-- DATA BLOCK --
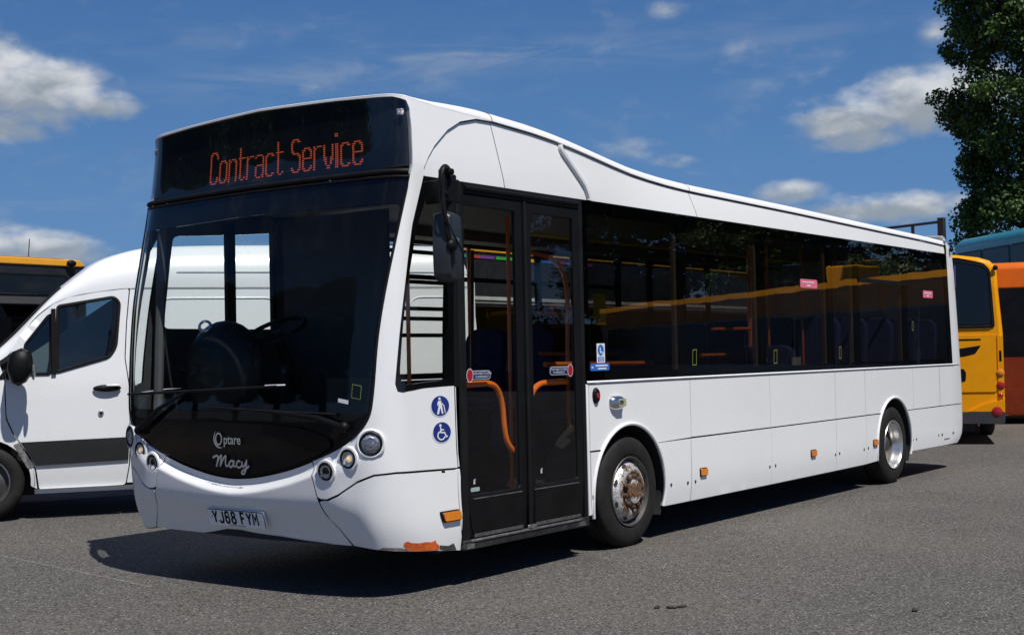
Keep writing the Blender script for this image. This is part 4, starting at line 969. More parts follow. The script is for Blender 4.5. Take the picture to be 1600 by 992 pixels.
g = MB(); c_ = Vector((.045, 2.04, 1.745)); ax = Vector((-.75, -.45, .48)).normalized(); e1 = ax.orthogonal().normalized(); e2 = ax.cross(e1); g.tube([c_+(e1*math.cos(a)+e2*math.sin(a))*.040 for a in [k_*PI/10 for k_ in range(20)]], .011, 6, closed=True); g.build('camera_ring', chrome, pod_)
g = MB(); c_ = Vector((.50, 1.80, 1.70)); ax = Vector((-.45, 0, .89)).normalized(); e1 = Vector((0, 1, 0)); e2 = ax.cross(e1); g.tube([c_+(e1*math.cos(a)+e2*math.sin(a))*.235 for a in [k_*PI/20 for k_ in range(40)]], .017, 8, closed=True); g.tube([c_, c_-ax*.5], .04, 8); g.build('steering_wheel', blackm, bus)
g = MB(); g.box(1.18, 1.22, 1.30, 2.42, .4, 2.62); g.box(.6, 1.2, 1.36, 1.38, .4, 1.35); g.build('cab_partition', inner, bus)
g = MB(); g.tube([(-.10, 2.40, 1.1), (-.02, 2.42, 2.5)], .035, 8); g.build('cab_pillar', mat('grey_trim', (.10, .10, .105), .6), bus)
g = MB(); g.box(.0, .08, .2, 2.3, 2.50, 2.64); g.build('sun_blind', inner, bus)
def seat_(x, y, z, patchy=False, w_=.44):
    g = MB(); g.box(x-.05, x+.40, y-w_/2, y+w_/2, z, z+.10); g.box(x, x+.3, y-.1, y+.1, z-.38, z); s_ = g.build('seat', navyp, bus, bevel=.03)
    g = MB(); P_ = rpoly([(-w_/2, .05), (w_/2, .05), (w_/2, .72), (-w_/2, .72)], [.02, .02, .16, .16], 6); k_ = len(P_)
    for d_, sc in ((0, 1), (.09, 1)): g.v += [(x+.36+d_+p[1]*.16, y+p[0], z+p[1]) for p in P_]
    g.f = [[j, (j+1) % k_, k_+(j+1) % k_, k_+j] for j in range(k_)] + [list(range(k_))[::-1], [k_+j for j in range(k_)]]; g.m = [0]*len(g.f); g.build('seat_back', navyp, s_, bevel=.02)
    if patchy: g = MB(); g.box(x+.40, x+.60, y-w_/2-.012, y-w_/2-.004, z+.44, z+.60); g.build('seat_panel', beige, s_)
    return s_
seat_(2.72, 1.95, 1.02); seat_(2.72, 1.45, 1.02)
for k_, x in enumerate((4.50, 5.25, 6.35, 7.1, 7.85, 8.6, 9.3)):
    zz = .82 if x < 6 else 1.12
    for y in (.32, .80, 1.70, 2.16): seat_(x, y, zz, patchy=(y == .32 and x < 6))
def pole(pts, r=.016, n_='handrail', m_=orange): g = MB(); g.tube(smooth_line(pts, 5) if len(pts) > 2 else pts, r, 8); g.build(n_, m_, bus)
pole([(5.385, .4, .4), (5.395, .4, 2.5)], .019); pole([(4.62, .4, 1.695), (5.385, .4, 1.705)]); pole([(4.40, .4, 1.457), (5.385, .4, 1.457)]); pole([(5.12, .4, 2.193), (5.385, .4, 2.193)])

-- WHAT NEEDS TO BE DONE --
Would you return the data exactly as written, without the pictures?

-- WRITTEN SOLUTION --
Keep writing the Blender script for this image. This is part 4, starting at line 969. More parts follow. The script is for Blender 4.5. Take the picture to be 1600 by 992 pixels.
g = MB(); c_ = Vector((.045, 2.04, 1.745)); ax = Vector((-.75, -.45, .48)).normalized(); e1 = ax.orthogonal().normalized(); e2 = ax.cross(e1); g.tube([c_+(e1*math.cos(a)+e2*math.sin(a))*.040 for a in [k_*PI/10 for k_ in range(20)]], .011, 6, closed=True); g.build('camera_ring', chrome, pod_)
g = MB(); c_ = Vector((.50, 1.80, 1.70)); ax = Vector((-.45, 0, .89)).normalized(); e1 = Vector((0, 1, 0)); e2 = ax.cross(e1); g.tube([c_+(e1*math.cos(a)+e2*math.sin(a))*.235 for a in [k_*PI/20 for k_ in range(40)]], .017, 8, closed=True); g.tube([c_, c_-ax*.5], .04, 8); g.build('steering_wheel', blackm, bus)
g = MB(); g.box(1.18, 1.22, 1.30, 2.42, .4, 2.62); g.box(.6, 1.2, 1.36, 1.38, .4, 1.35); g.build('cab_partition', inner, bus)
g = MB(); g.tube([(-.10, 2.40, 1.1), (-.02, 2.42, 2.5)], .035, 8); g.build('cab_pillar', mat('grey_trim', (.10, .10, .105), .6), bus)
g = MB(); g.box(.0, .08, .2, 2.3, 2.50, 2.64); g.build('sun_blind', inner, bus)
def seat_(x, y, z, patchy=False, w_=.44):
    g = MB(); g.box(x-.05, x+.40, y-w_/2, y+w_/2, z, z+.10); g.box(x, x+.3, y-.1, y+.1, z-.38, z); s_ = g.build('seat', navyp, bus, bevel=.03)
    g = MB(); P_ = rpoly([(-w_/2, .05), (w_/2, .05), (w_/2, .72), (-w_/2, .72)], [.02, .02, .16, .16], 6); k_ = len(P_)
    for d_, sc in ((0, 1), (.09, 1)): g.v += [(x+.36+d_+p[1]*.16, y+p[0], z+p[1]) for p in P_]
    g.f = [[j, (j+1) % k_, k_+(j+1) % k_, k_+j] for j in range(k_)] + [list(range(k_))[::-1], [k_+j for j in range(k_)]]; g.m = [0]*len(g.f); g.build('seat_back', navyp, s_, bevel=.02)
    if patchy: g = MB(); g.box(x+.40, x+.60, y-w_/2-.012, y-w_/2-.004, z+.44, z+.60); g.build('seat_panel', beige, s_)
    return s_
seat_(2.72, 1.95, 1.02); seat_(2.72, 1.45, 1.02)
for k_, x in enumerate((4.50, 5.25, 6.35, 7.1, 7.85, 8.6, 9.3)):
    zz = .82 if x < 6 else 1.12
    for y in (.32, .80, 1.70, 2.16): seat_(x, y, zz, patchy=(y == .32 and x < 6))
def pole(pts, r=.016, n_='handrail', m_=orange): g = MB(); g.tube(smooth_line(pts, 5) if len(pts) > 2 else pts, r, 8); g.build(n_, m_, bus)
pole([(5.385, .4, .4), (5.395, .4, 2.5)], .019); pole([(4.62, .4, 1.695), (5.385, .4, 1.705)]); pole([(4.40, .4, 1.457), (5.385, .4, 1.457)]); pole([(5.12, .4, 2.193), (5.385, .4, 2.193)])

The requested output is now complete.